Endfield’s factory plot sizes are limited in size, even after getting upgrades, but you do get multiples of them. These are unlocked more or less after every story quest parts (In Chapter 1, there’s four parts, processes as it’s called). You don’t get much of a sprawl, but that plains of the Core AIC Area is not the only place you can erect your industry.
Since Endfield is an online-only game that runs on servers, it offers a benefit for the factory building: you can leave it idle and come back with stacks of materials. There is a limit on this, it only runs automatically for a week where it will stop and require you to log back in to have it run again. And not all factories from different regions can run in the background. It’s all understandable limits, can’t just let servers run those factories of people who might not even going to log back in now can you?
So, what do you get from engaging with the factory building? Two things: materials to craft equippable gear and healing items, as well in-game money. Crafting gear is using materials you made is cool (I wish you can craft them in bulk). Having the ability to produce plants and healing items mean that I have to force myself to ignore those tempting Buckflower plants designed for you to pick and handcraft a few heals (why pick up five of them all in a bunch when you have a stack of 11,000 if them back at the factory that’s just a fast travel loading screen away?).
The in-game money can be spent to buy some useful items, even rare weapons. But it’ll take some time before your factory becomes a proper money-making machine. You need to set up more elaborate production lines to really get those big bucks out of the outposts. Which is probably too much busywork for some folks, as Endfield also offers other mini-games to earn big bucks quick.
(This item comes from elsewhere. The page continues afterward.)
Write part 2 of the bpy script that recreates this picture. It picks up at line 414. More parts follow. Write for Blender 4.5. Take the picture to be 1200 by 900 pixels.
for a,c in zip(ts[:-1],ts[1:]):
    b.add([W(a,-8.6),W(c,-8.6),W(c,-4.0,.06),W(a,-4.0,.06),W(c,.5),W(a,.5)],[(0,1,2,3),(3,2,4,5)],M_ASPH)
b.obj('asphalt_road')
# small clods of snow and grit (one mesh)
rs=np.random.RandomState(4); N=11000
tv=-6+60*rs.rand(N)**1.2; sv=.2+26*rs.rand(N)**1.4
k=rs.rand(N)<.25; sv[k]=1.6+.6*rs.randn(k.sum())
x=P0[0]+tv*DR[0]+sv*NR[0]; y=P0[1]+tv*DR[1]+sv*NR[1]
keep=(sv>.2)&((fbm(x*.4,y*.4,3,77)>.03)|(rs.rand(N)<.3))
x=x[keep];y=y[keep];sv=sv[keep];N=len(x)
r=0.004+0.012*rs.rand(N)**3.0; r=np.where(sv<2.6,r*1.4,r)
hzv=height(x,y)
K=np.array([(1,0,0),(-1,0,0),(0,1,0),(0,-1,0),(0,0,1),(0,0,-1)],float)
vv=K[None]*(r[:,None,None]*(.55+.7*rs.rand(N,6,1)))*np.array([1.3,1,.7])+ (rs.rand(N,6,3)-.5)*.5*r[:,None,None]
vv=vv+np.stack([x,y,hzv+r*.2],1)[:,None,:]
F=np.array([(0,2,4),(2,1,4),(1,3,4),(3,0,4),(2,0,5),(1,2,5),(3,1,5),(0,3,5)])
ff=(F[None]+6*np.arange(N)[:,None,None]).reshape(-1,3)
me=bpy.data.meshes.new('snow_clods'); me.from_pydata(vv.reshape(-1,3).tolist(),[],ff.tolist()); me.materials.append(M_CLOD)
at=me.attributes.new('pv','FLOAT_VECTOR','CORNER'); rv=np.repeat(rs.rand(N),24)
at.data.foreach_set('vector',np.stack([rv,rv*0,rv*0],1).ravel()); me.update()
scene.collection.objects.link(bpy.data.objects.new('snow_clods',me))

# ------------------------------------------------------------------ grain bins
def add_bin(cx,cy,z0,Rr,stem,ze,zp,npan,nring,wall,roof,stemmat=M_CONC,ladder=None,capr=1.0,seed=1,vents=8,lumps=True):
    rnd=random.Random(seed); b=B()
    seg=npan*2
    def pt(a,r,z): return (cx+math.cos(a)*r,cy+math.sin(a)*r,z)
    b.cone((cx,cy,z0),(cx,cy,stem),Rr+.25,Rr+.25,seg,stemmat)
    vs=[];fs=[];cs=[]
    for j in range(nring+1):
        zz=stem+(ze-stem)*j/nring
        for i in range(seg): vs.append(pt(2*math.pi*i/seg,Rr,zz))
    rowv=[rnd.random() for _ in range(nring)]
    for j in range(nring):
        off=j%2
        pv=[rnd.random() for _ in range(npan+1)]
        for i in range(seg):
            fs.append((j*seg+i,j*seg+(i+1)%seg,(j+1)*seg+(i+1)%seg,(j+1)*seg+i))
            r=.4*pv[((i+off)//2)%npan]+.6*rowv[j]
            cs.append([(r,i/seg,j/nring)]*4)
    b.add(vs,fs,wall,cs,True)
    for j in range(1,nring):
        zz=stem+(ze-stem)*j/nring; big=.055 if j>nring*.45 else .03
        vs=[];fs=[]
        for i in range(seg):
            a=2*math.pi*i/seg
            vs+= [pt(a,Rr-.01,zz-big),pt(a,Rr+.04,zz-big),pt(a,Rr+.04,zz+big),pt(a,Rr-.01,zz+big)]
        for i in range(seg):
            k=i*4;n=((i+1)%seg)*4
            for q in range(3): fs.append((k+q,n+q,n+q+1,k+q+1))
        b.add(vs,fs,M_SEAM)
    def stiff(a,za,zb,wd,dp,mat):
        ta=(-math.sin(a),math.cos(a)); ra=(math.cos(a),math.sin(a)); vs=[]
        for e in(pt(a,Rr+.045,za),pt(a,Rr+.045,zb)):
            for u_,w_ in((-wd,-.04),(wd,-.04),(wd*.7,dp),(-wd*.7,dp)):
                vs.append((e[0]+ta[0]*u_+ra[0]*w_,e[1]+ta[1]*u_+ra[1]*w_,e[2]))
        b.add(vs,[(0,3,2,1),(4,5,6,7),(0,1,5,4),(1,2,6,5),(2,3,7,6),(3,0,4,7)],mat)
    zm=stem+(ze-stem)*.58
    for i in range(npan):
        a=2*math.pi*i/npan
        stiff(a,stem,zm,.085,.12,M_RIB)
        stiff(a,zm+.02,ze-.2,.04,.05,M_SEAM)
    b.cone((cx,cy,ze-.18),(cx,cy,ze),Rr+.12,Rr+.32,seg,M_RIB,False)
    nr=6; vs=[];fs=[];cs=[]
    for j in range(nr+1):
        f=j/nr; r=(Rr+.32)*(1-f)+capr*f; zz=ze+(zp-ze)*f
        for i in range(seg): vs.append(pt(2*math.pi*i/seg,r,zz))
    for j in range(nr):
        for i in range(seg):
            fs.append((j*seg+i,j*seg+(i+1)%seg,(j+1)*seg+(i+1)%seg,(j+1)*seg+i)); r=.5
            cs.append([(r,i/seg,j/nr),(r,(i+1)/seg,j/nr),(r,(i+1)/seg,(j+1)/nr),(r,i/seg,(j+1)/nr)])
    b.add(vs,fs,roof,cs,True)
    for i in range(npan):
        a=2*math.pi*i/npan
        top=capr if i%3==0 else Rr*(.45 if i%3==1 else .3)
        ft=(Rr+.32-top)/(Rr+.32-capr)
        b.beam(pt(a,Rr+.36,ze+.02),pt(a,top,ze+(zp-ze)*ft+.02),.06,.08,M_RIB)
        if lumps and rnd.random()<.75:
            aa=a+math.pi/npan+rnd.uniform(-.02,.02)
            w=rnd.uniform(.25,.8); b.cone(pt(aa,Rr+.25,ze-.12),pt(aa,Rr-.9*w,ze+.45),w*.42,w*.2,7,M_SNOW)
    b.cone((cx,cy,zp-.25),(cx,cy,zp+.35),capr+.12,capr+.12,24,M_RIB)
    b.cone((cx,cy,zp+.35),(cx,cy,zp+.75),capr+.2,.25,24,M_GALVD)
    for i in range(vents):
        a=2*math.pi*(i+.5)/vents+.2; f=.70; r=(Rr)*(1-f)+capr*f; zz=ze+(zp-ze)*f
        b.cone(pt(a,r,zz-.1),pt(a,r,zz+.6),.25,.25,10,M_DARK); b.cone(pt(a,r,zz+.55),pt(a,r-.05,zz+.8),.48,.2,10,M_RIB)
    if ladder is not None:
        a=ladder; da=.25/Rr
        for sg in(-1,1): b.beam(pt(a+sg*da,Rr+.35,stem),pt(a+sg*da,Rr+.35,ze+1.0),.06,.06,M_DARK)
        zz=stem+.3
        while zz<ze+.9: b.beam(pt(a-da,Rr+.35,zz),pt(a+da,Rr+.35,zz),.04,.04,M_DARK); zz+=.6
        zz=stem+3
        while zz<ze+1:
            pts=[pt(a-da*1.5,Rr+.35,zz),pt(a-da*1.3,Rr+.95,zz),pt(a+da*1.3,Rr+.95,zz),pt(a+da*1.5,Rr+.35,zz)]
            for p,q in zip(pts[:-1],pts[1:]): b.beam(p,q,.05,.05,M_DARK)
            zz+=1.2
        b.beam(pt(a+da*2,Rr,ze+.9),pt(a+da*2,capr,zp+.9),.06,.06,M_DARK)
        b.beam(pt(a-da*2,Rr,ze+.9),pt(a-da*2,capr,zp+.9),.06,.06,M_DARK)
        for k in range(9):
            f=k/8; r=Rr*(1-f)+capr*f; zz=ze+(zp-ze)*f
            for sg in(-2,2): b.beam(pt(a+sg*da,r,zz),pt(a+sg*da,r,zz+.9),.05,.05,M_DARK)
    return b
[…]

It baffles me that the 10 hours of configuring the two factory sites I had opened up only earned me about a 100K while the first Death Stranding-style delivery job I did earned me a cool 177K in just minutes walking about.
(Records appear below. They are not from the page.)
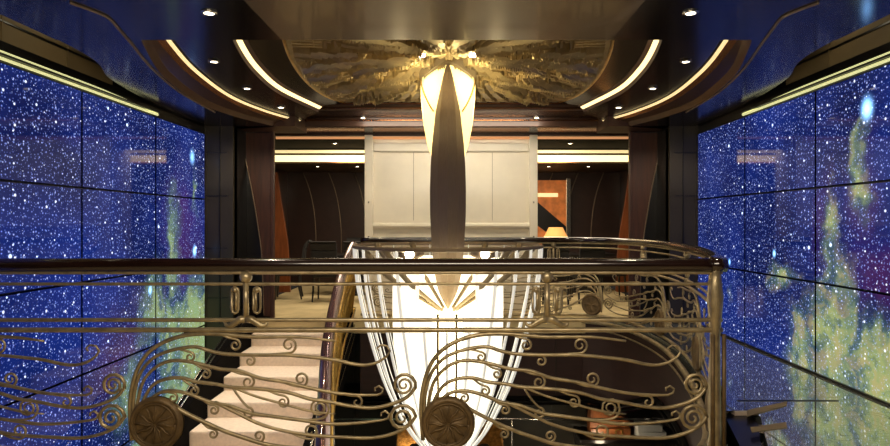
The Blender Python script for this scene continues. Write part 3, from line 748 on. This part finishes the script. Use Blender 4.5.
# small offshoots: (wave, centre x, y, r, start angle, turns, direction, root)
OFF = [(0, 525, 345, 6, -PI / 2, 1.3, 1), (1, 480, 357, 5, PI / 2, 1.3, -1), (1, 540, 361, 5.5, PI * .6, 1.2, -1), (1, 579, 345, 8, -PI / 2, 1.4, 1), (2, 496, 374, 5, -PI / 2, 1.3, 1), (2, 538, 382, 7, PI / 2, 1.4, -1),
       (2, 591, 379, 7.5, -PI / 2, 1.4, 1), (3, 484, 391, 5, PI * .6, 1.3, -1), (3, 573, 402, 6.5, PI / 2, 1.3, -1), (3, 538, 413, 6, PI * .6, 1.3, -1), (4, 504, 410, 5, PI / 2, 1.3, -1), (4, 609, 408, 11, -PI / 2, 2.0, 1),
       (5, 600, 431, 8, PI * .5, 1.2, -1), (6, 503, 434, 5, PI / 2, 1.3, -1), (6, 549, 436, 6, -PI / 2, 1.3, 1), (2, 647, 402, 6, PI / 2, 1., -1), (4, 463, 398, 5, PI / 2, 1.2, -1)]
def WAVY(pts, x):
    best = None
    for (xa, ya), (xb, yb) in zip(pts, pts[1:]):
        if xa <= x <= xb: best = ya + (yb - ya) * (x - xa) / max(1e-6, xb - xa); break
    return best if best is not None else min(pts, key=lambda p: abs(p[0] - x))[1]
def route_map(route):
    L = [0.]
    for i in range(1, len(route)): L.append(L[-1] + (route[i] - route[i - 1]).length)
    def f(s, z, off=0.):
        s = max(0, min(L[-1] - 1e-4, s))
        lo = 0
        for i in range(len(L) - 1):
            if L[i] <= s <= L[i + 1]: lo = i; break
        t = (s - L[lo]) / max(1e-6, L[lo + 1] - L[lo]); p = route[lo].lerp(route[lo + 1], t)
        d = (route[lo + 1] - route[lo]).normalized()
        return Vector((p.x + d.y * off, p.y - d.x * off, z))
    return f, L[-1]
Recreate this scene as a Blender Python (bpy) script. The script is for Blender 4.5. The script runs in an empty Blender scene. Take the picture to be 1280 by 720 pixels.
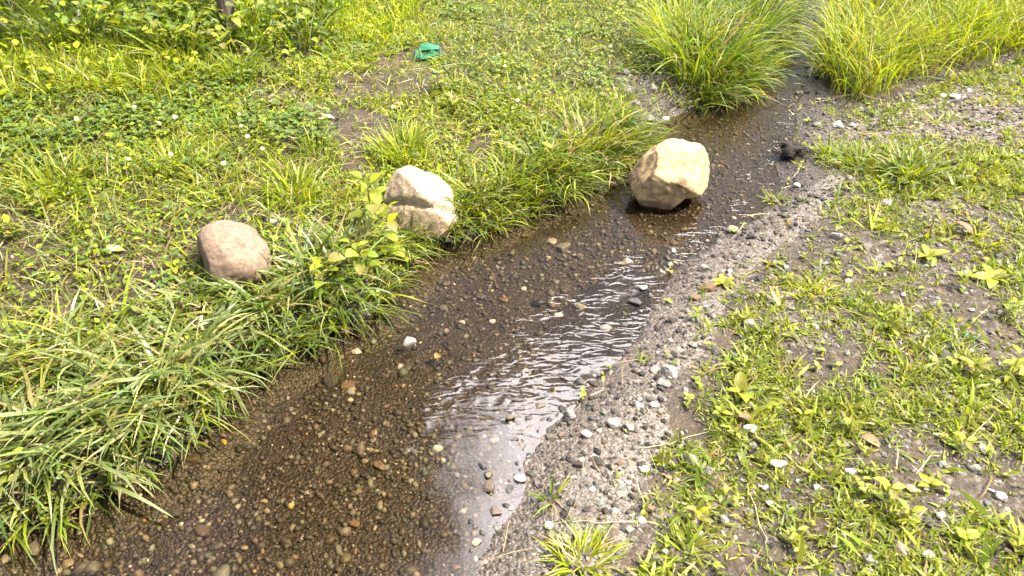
import bpy, math, random
import numpy as np
from mathutils import Vector, Euler

random.seed(7)
rng = np.random.default_rng(11)
scene = bpy.context.scene
R = math.radians

# ------------------------------------------------------------------ camera
CAM_H, PITCH, FPX = 1.5, R(38.0), 967.0          # eye height, tilt below the horizon, focal length in photo pixels
cam_d = bpy.data.cameras.new('camera')
cam_d.sensor_width = 36.0
cam_d.lens = FPX / 1280.0 * 36.0
cam_d.clip_start, cam_d.clip_end = 0.05, 500.0
cam = bpy.data.objects.new('camera', cam_d)
cam.location = (0, 0, CAM_H)
cam.rotation_euler = (R(90) - PITCH, 0, 0)
scene.collection.objects.link(cam)
scene.camera = cam

# ------------------------------------------------------------------ light
SUN_AZ, SUN_EL = R(103.0), R(55.0)                # azimuth clockwise from straight ahead (+y), elevation
sun_dir = Vector((math.sin(SUN_AZ) * math.cos(SUN_EL), math.cos(SUN_AZ) * math.cos(SUN_EL), math.sin(SUN_EL)))
sl = bpy.data.lights.new('sun', 'SUN')
sl.energy, sl.angle, sl.color = 5.0, R(0.6), (1.0, 0.92, 0.76)
sun = bpy.data.objects.new('sun', sl)
sun.rotation_euler = (-sun_dir).to_track_quat('-Z', 'Y').to_euler()
scene.collection.objects.link(sun)

world = bpy.data.worlds.new('World')
scene.world = world
world.use_nodes = True
nt = world.node_tree
nt.nodes.clear()
N = nt.nodes.new
sky = N('ShaderNodeTexSky'); sky.sky_type = 'NISHITA'; sky.sun_disc = False
sky.sun_elevation = SUN_EL; sky.sun_rotation = SUN_AZ; sky.dust_density = 2.0
tc = N('ShaderNodeTexCoord')
# bright cloud patch added ahead, high up and unseen, shaped to mirror in the water
CLOUD_AZ, CLOUD_EL = R(25.0), R(59.0)
cdir = (math.sin(CLOUD_AZ) * math.cos(CLOUD_EL), math.cos(CLOUD_AZ) * math.cos(CLOUD_EL), math.sin(CLOUD_EL))
dot = N('ShaderNodeVectorMath'); dot.operation = 'DOT_PRODUCT'; dot.inputs[1].default_value = cdir
cn = N('ShaderNodeTexNoise'); cn.inputs['Scale'].default_value = 5.0; cn.inputs['Detail'].default_value = 6.0; cn.inputs['Roughness'].default_value = .6
add = N('ShaderNodeMath'); add.operation = 'MULTIPLY_ADD'; add.inputs[1].default_value = 0.16
ramp = N('ShaderNodeMapRange'); ramp.inputs['From Min'].default_value = 1.008; ramp.inputs['From Max'].default_value = 1.04
mix = N('ShaderNodeMix'); mix.data_type = 'RGBA'
mix.inputs['B'].default_value = (92.0, 87.0, 90.0, 1)
bg = N('ShaderNodeBackground'); bg.inputs['Strength'].default_value = 0.08
out = N('ShaderNodeOutputWorld')
L = nt.links.new
L(tc.outputs['Generated'], dot.inputs[0]); L(tc.outputs['Generated'], cn.inputs['Vector'])
L(cn.outputs['Fac'], add.inputs[0]); L(dot.outputs['Value'], add.inputs[2])
L(add.outputs[0], ramp.inputs['Value']); L(ramp.outputs[0], mix.inputs['Factor'])
veil = N('ShaderNodeMix'); veil.data_type = 'RGBA'; veil.inputs['Factor'].default_value = .15; veil.inputs['B'].default_value = (9.5, 9.3, 9.0, 1)   # thin high cloud
L(sky.outputs[0], veil.inputs['A']); L(veil.outputs['Result'], mix.inputs['A']); L(mix.outputs['Result'], bg.inputs['Color']); L(bg.outputs[0], out.inputs['Surface'])

vs = scene.view_settings
vs.view_transform = 'Standard'; vs.look = 'None'; vs.exposure = 1.68; vs.gamma = 1.0; vs.use_curve_mapping = False
scene.cycles.max_bounces = 8
scene.cycles.transparent_max_bounces = 12
scene.cycles.sample_clamp_indirect = 6.0
scene.cycles.use_denoising = True

# ------------------------------------------------------------------ picking places
CP, SP = math.cos(PITCH), math.sin(PITCH)
def ray(px, py):
    u, v = (np.asarray(px, float) - 640) / FPX, (360 - np.asarray(py, float)) / FPX
    return u, CP + v * SP, v * CP - SP           # world x, y, z direction
def P(px, py, z=0.0):
    x, y, zz = ray(px, py)
    t = (z - CAM_H) / zz
    return np.stack([x * t, y * t], -1)
def project(x, y, z):
    fwd = y * CP - (z - CAM_H) * SP
    up = y * SP + (z - CAM_H) * CP
    fwd = np.maximum(fwd, 1e-3)
    return 640 + FPX * x / fwd, 360 - FPX * up / fwd
def in_view(x, y, m=130):
    px, py = project(x, y, 0.05)
    return (px > -m - 260) & (px < 1280 + m + 260) & (py > -m - 60) & (py < 720 + m) & (y > 0.2)

# stream banks (water line), from downstream (at the viewer) to upstream
LEFT = P(*np.array([(-420, 900), (-120, 740), (20, 668), (130, 622), (225, 572), (275, 520), (300, 470), (395, 428), (470, 392), (505, 345), (530, 305),
                    (590, 296), (650, 268), (720, 244), (775, 214), (805, 178), (832, 150), (870, 136), (925, 122), (955, 100), (975, 76), (985, 50), (992, 10), (1000, -60), (1015, -150)]).T)
RIGHT = P(*np.array([(640, 1000), (600, 790), (592, 720), (612, 672), (648, 622), (652, 580), (690, 528), (742, 476), (800, 420), (815, 380), (835, 340), (885, 306),
                     (945, 270), (976, 238), (966, 205), (985, 180), (1000, 160), (992, 135), (1003, 112), (1006, 80), (1012, 50), (1018, 10), (1030, -60), (1050, -150)]).T)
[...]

This is why I don’t recommend playing Arknights Endfield just for the factory builder gameplay alone. It’s good, but it’s ancillary at best. It takes a lot of story progress to really unlock all of the factory builder features, and it doesn’t really offer you great rewards other than the satisfaction of having a satisfactory factory. It is fun to engage with, and nothing is monetised in regards to the factory building experience. If you managed to produce that much battery consistently that’s your handiwork (and maybe a friend’s blueprint).
But if you don’t like the one-button-mashing combat that has mechanics only discoverable through reading the descriptions carefully, the run-of-the-mill chase-the-mysterious-villain-as-you discover-your-mysterious-self story plot, that’s too much suffering for so little. I’m 30 hours in (15 of which is likely just messing with the factory builder) and I have yet to unlock all factory plots available in the current version of the game. I think the rest of the game is rather perfunctory, nothing really grabbed me, but I admit that I was never the target audience for this.
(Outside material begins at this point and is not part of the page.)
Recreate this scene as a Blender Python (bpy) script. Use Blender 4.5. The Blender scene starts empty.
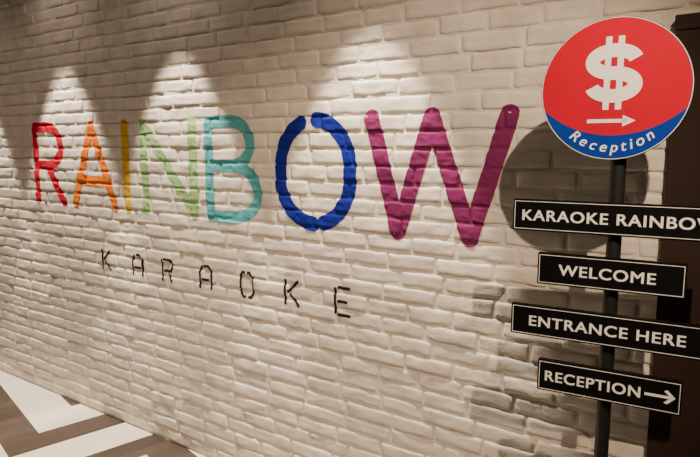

(There’s also the tower defence mini-game associated with the factory building. It’s nothing to write home about other than it being a nice homage to original mobile game.)

Closing Thoughts
That being said, Arknights Endfield has done a tremendous job with its factory building gameplay. This is bound to be someone’s first foray into this strategy game niche, and I hope these folks will continue to ride the conveyor belt and experience other decent factory builders.
As a person who has logged in too many hours into Satisfactory, Shapez, Shapez 2 and Dyson Sphere Program, Arknights Endfield is just as good as the best of them. I don’t recommend you playing just for the factory building, it’s only a fun time if you genuinely do enjoy the rest of the game. You have to eat the gacha-filled vegetables before you can consume your industrial complex desert.